Saturday, December 22, 2007

Eclipse... now it runs ok, but...

Yes, with heaps of RAM and a ulimit higher than 90% of the apps I execute, eclipse runs up... Don't get me wrong, it can have 2gb of RAM if it wants, if it works well...

The emacs bindings will leave you in despair. Some bindings that an emacs user expects to exist at a fundamental level are C-x C-b which almost happens. But you are left with a dropdown of buffer names and the most recent non active buffer is not highlighted by default.

Cap SenSitive search and replace seems to be coming in 2008. And although you can start an incremental search with C-s without a dialog hitting C-s C-w C-w will not grab a nice chunk of identifier to isearch-forward with. The s-and-w key being so close one quickly gets into the habit of that for isearching. The search and replace bug makes me wonder how folks actually use eclipse to edit code, though I guess you don't miss what you didn't have.

So ye olde emacs will likely live on for another 2-5 years as my C++ editor of choice. Either that or somebody will drop enough cash to actually get eclipse-emacs working to some retro level that can be somewhat tolerated. I guess emacs users are not in the target demographic of eclipse anyway.

Friday, December 21, 2007

Keeping up with the joneseses

After noticing that the boost::serialization binary format is platform dependent recently some folks told me that I should maybe just use the text format for b::serial. The claims of relative efficiently being hard to tell came up of course. So this time I actually benchmarked with valgrind.

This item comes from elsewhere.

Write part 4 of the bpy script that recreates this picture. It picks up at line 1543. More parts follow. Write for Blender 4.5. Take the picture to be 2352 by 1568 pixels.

For text archive, 223,879,650 instructions and 2.97% overall runtime but using binary archive 2.1% relative runtime and 140,057,074 instructions. The relative runtime is for a short app interaction, not just application startup.

Since the b::ser is only used for loading data that is changed very infrequently but is loaded all the time I might end up having the text version as a fallback just in case you change architectures libferris can try to load the binary version, fail and then try to load the text version and force a resave right at that point. This means loading after an architecture switch will be about 5-6 times slower, but only the first time you run any libferris app after the arch change.

Fun to look ahead to the maemo / moko invasion of the ferris.

I added a few little optimizations here and there to libferris for the next release too. Many of these make the filemanager more responsive in some use cases I have... YMMV.